Bishops, priests and deacons (male & female) are ordained within valid apostolic successional lines. Celibacy recognized as a gift and not mandatory for Holy Orders.

Clergy

Bishops, priests and deacons (male only) are ordained within valid apostolic successional lines. Celibacy required for Latin Rite priests and bishops.


Eucharist

Believe that during the Mass, through the action of the priest & gathered community and by the power of the Holy Spirit, bread and wine are changed, in their substance, into the Body, Blood, Soul and Divinity of our Lord Jesus Christ. This sacrament is the symbol and source of Christian Unity. Reception is offered to all baptized Christians and is not denied to anyone who approaches the altar.

Eucharist

Believe that during the Mass, through the action of the priest and by the power of the Holy Spirit, bread and wine are changed, in their substance, into the Body, Blood, Soul and Divinity of our Lord Jesus Christ. This sacrament is the symbol of Christian Unity. Reception limited to Roman Catholics, with some
exceptions. Can be denied to divorced and remarried, and others as determined by the Roman Curia or an individual Bishop or Priest.


Mary

The Blessed Virgin Mary, the Mother of God, is held in special reverence because of her unique role in salvation history and her heroic degree of obedience to the Divine Will. While the Marian feasts of the Assumption and the Immaculate Conception are observed by the Church, belief in these doctrines is not considered binding upon the faithful.

Mary

The Blessed Virgin Mary, the Mother of God, is held in special reverence because of her unique role in salvation history and her heroic degree of obedience to the Divine Will. The Marian feasts of the Assumption and the Immaculate Conception are observed by the Church and belief in them as dogmatic teaching is considered binding upon the faithful.


Saints

All those enjoying eternal life in the presence of God are saints. In addition to those saints informally acclaimed as such throughout history, there are also those saints formally declared (canonized) by competent Church authority, and who are commemorated in the Church’s Liturgical Calendar.

Saints

All those enjoying eternal life in the presence of God are saints. In addition to those saints informally acclaimed as such throughout history, there are also those saints formally declared (canonized) by competent Church authority, and who are commemorated in the Church’s Liturgical Calendar.


Penance

The Sacrament of Reconciliation (Penance) is administered by a bishop or priest having faculties to do so. Auricular confession of specific sins is encouraged but not required. Individual and Communal celebrations of Reconciliation are accepted as normative.

Penance

The Sacrament of Reconciliation (Penance) is administered by a bishop or priest having faculties to do so. Auricular confession of specific sins is normally required. The use of General Absolution is highly restricted.


Parishes

While parishes are established by, and operate under the authority of, The Bishop, parish property is locally owned (either by parishioners or clergy, or both).
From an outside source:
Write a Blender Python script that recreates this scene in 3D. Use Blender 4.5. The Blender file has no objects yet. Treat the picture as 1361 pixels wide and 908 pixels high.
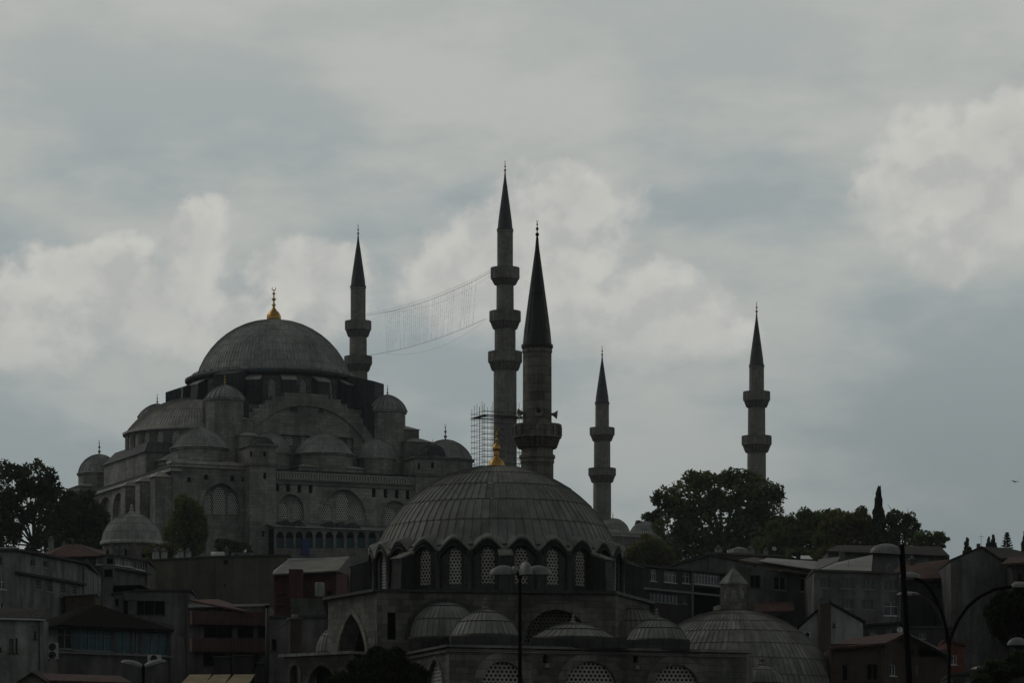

Parishes are required to be financially self-supporting and to support the work of the Church according to their means. Parish assessment is determined annually by the Bishop in Council with the Clergy and Laity at the Annual Gathering.

Parishes

Parish property is owned either by the diocese or by the diocesan bishop (Ordinary) on behalf of the diocese. Parish property may be sold, or otherwise disposed of, at the bishop’s discretion. Poorer parishes often receive aid from the diocese. Most parishes pay an annual assessment to the diocese.


Moral Decisions

The faithful are encouraged to follow their conscience in matters of morals; always governed by the guiding principles of Catholic Social Teaching and the Scriptural guideposts of Love of God and Love of Neighbor. The duty of the Clergy is to assist in the formation of conscience, not to be the lawful interpreter of conscience.

Moral Decisions

The faithful are expected to follow the moral mandates as interpreted by the Ordinary Magisterium of the Church. Most moral conduct is dictated by Canon Law or Dogmatic or Doctrinal proclamation. Personal conscience is recognized but only to the extent that it agrees with the Magisterial position or teaching.


Current Issues

Issues like Birth Control, War, Same Sex Unions, Poverty, Injustice, Discrimination, Immigration, etc. are all issues which are to be examined in the light of Catholic Social Teaching and the Gospel mandates. The Clergy are to offer insight, guidance and information to assist the faithful in the formation of their conscience regarding current issues. Ultimately a person’s stance on such issues is the responsibility of the person and God. Each community may adopt a particular stance on an issue, or if agreed to by the Bishop in Council with Clergy and Laity, a particular stance may be adopted as binding for the entire jurisdiction of the diocese.

Current Issues

Issues like Birth Control, War, Same Sex Unions, Poverty, Injustice, Discrimination, Immigration, etc. are often times decided by the Ordinary Magisterium, or teaching office of the Church and all the faithful are expected to adhere and assent to the positions outlined or delineated by the Roman Pontiff, Particular Offices of the Roman Curia, National Councils of Roman Catholic Bishops, or even particular law, dictated by a Bishop for his Diocese. While the faithful are encouraged to engage in such issues, there is often no room for dialogue, disagreement or variation from the official Church’s position regarding any particular issue.